Infolgedessen wurde zwar dem Ablehnungsgesuch der Antragstellerin stattgegeben. Allerdings wies das AG den Antrag auf Wiedereinsetzung in die Einspruchsfrist zurück und verwarf den Einspruch gegen den Teilversäumnisbeschluss als unzulässig. Die Antragstellerin legte daraufhin Beschwerde ein und begründete diese hinsichtlich der Folgesachen nachehelicher Unterhalt und Zugewinnausgleich. Das OLG verwarf die Beschwerde jedoch. Auch die Rechtsbeschwerde der Antragstellerin vor dem BGH blieb erfolglos.

Gründe:
Entgegen der Auffassung der Rechtsbeschwerde konnte der Schriftsatz vom 30.8.2012 nicht als Beschwerdebegründung i.S.v. § 117 Abs. 1 S. 1 FamFG verstanden werden.
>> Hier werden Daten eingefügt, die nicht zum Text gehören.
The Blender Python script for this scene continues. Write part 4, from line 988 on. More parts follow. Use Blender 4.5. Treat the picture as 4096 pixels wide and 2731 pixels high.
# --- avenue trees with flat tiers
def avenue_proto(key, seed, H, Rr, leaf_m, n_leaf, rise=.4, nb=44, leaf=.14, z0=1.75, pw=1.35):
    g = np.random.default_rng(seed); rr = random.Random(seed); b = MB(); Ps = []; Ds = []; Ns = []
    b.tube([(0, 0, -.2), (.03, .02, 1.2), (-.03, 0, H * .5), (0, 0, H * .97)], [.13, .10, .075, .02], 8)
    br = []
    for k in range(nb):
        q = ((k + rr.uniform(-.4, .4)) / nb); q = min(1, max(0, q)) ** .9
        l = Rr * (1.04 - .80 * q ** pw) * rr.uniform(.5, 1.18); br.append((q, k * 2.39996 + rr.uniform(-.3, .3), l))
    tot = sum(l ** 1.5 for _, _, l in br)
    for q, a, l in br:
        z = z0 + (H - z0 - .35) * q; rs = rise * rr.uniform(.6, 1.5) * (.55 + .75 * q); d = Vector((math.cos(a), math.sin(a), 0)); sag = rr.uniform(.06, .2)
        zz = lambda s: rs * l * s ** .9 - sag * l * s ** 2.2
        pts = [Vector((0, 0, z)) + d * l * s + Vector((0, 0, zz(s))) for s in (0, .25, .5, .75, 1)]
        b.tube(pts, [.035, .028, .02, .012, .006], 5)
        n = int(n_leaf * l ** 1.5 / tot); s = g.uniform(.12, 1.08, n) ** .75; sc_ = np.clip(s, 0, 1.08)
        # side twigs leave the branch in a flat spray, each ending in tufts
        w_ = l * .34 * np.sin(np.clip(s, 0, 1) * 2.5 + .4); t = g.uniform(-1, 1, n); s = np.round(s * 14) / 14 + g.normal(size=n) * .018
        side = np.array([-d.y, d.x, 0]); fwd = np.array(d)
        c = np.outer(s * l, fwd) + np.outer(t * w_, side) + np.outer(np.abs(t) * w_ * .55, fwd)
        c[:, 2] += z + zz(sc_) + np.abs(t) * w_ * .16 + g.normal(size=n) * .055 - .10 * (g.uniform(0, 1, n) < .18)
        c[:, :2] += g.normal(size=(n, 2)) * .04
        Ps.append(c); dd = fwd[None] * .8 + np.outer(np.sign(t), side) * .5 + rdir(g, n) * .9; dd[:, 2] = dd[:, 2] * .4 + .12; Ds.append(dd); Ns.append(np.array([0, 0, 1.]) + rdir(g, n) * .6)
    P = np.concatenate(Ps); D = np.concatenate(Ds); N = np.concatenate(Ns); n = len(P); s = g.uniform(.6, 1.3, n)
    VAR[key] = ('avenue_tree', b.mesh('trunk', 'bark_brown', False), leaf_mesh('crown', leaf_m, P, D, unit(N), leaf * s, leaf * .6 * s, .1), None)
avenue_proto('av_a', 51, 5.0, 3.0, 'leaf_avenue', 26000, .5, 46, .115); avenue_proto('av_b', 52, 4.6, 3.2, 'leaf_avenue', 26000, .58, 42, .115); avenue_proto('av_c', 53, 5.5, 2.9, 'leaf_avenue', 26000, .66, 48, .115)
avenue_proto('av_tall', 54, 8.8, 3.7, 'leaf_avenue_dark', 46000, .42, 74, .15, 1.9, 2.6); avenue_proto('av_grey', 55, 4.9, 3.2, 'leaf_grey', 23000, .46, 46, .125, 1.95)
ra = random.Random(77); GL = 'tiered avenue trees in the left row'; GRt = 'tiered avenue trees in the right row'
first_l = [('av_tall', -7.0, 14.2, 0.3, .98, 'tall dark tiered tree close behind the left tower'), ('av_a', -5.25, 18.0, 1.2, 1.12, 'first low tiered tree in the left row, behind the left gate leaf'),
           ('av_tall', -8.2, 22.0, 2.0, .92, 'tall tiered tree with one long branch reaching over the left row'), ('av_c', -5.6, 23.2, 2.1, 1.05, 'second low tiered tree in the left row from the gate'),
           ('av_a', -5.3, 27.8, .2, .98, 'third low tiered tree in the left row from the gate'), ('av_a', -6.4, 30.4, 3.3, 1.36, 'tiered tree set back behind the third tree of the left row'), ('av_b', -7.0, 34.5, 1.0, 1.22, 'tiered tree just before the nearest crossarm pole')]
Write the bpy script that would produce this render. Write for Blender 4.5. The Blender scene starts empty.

Der Beschwerdebegründung muss darlegen, in welchem Umfang er die erstinstanzliche Entscheidung angreifen will. Da § 117 FamFG keine speziellen Regelungen zum Inhalt der Beschwerdebegründung beinhaltet, beurteilt es sich nach den allgemeinen Grundsätzen, ob ein Beschwerdeantrag hinreichend bestimmt und ausreichend begründet ist. Deshalb können für den notwendigen Inhalt der Beschwerdebegründung im Wesentlichen die Anforderungen herangezogen werden, die für eine Berufungsbegründung nach § 520 Abs. 3 S. 2 ZPO gelten, auch wenn § 117 Abs. 1 S. 4 FamFG nicht auf § 520 Abs. 3 ZPO verweist.

Die Anforderungen, die § 117 Abs. 1 S. 1 FamFG an einen "bestimmten Sachantrag" stellt, sind somit erfüllt, wenn die Beschwerdebegründung erkennen lässt, in welchem Umfang der angegriffene Beschluss abgeändert werden soll. Infolgedessen genügte der Schriftsatz des Verfahrensbevollmächtigten der Antragsgegnerin vom 30.8.2012 nicht den formalen Anforderungen an einen Beschwerdeantrag. Dem Schriftsatz ließ sich nämlich weder Umfang noch Ziel der Beschwerde hinreichend bestimmt entnehmen. Er befasste sich nur mit der Amtsrichterin und der Besorgnis der Befangenheit. Der Inhalt des Schriftsatzes beschränkte sich darauf, das Ablehnungsgesuch zu begründen.

Unerheblich war, dass die Antragstellerin in dem Schriftsatz gerügt hatte, sie hätte zu den Scheidungsvoraussetzungen persönlich gehört werden müssen. Soweit hierin die Rüge eines Verstoßes gegen Art. 103 Abs. 1 GG zu sehen sein sollte, war dieser Vortrag ausschließlich in den Zusammenhang mit der Begründung des Ablehnungsgesuchs gestellt worden. Die Ausführungen ließen indes nicht erkennen, dass die Antragstellerin hinsichtlich des Scheidungsausspruchs oder der Entscheidung über den Versorgungsausgleich eine entsprechende Verfahrensrüge erheben wollte.